While macOS does not come with a setsid command, it does come with scripting languages which support calling the setsid C function, such as Perl and Python. So, if you don't want to (or for some reason can't) install a setsid command via Homebrew (or MacPorts or whatever), another option is to write your own in a scripting language. As an example, try this Perl script (which I based off this with some minor changes):

#!/usr/bin/perl -w
use strict;
use POSIX qw(setsid);
fork() && exit(0);
setsid() or die "setsid failed: $!";
exec @ARGV;

If you don't like Perl, Python's os module has a setsid function too.

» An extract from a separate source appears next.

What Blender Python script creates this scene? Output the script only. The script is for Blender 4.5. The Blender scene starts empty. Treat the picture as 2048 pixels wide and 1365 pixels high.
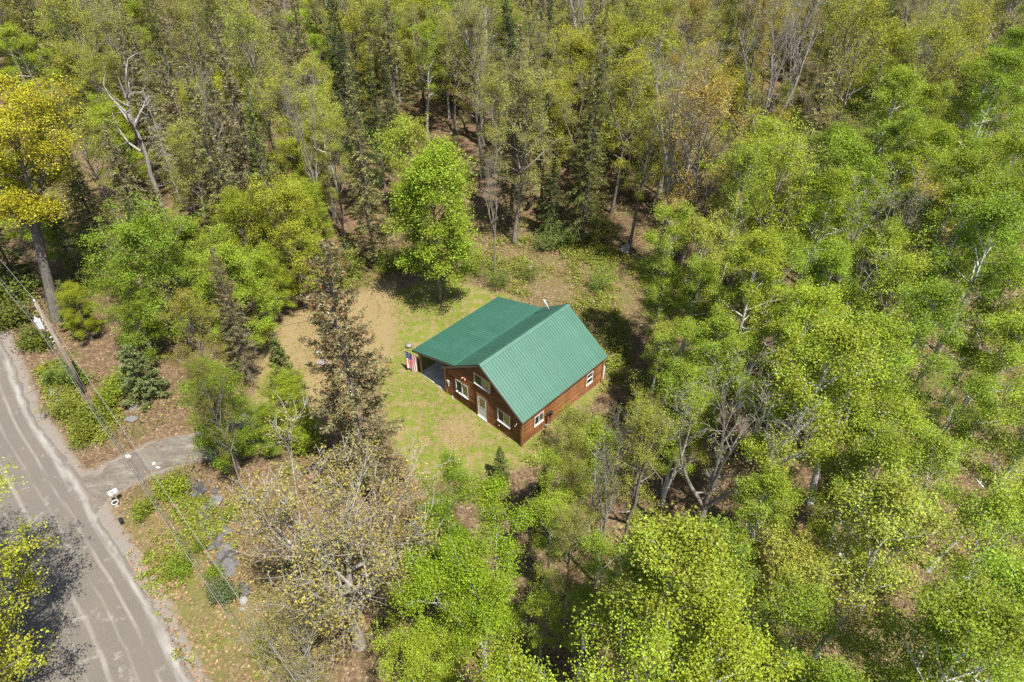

A simple demo, which relies on the fact that /dev/tty is an alias of your controlling terminal if you have one, but reads/writes to it fail with an IO error if you don't:

$ bash -c 'echo I have a controlling terminal. > /dev/tty'
I have a controlling terminal.
$ ./setsid.pl bash -c 'echo I have a controlling terminal. > /dev/tty'

bash: /dev/tty: Device not configured
$

(Warning: With the release of macOS Catalina (10.15) in 2019, Apple deprecated the Perl, Python, Ruby and Tcl language runtimes shipped with macOS – they say new software should not use them, and they may be removed in a future macOS version – and Apple is not going to update their versions, which are becoming increasingly outdated. However, they are still there in Monterey, and while I haven't upgraded to Ventura yet, I haven't heard anything about their removal in that version either. One obviously shouldn't rely on them for any supported applications – if such software needs one of these runtimes, it should install its own copy of them. However, if it is just for a quick hacky script to easily test how some program behaves without a controlling terminal, using these OS-bundled runtimes is still fine.)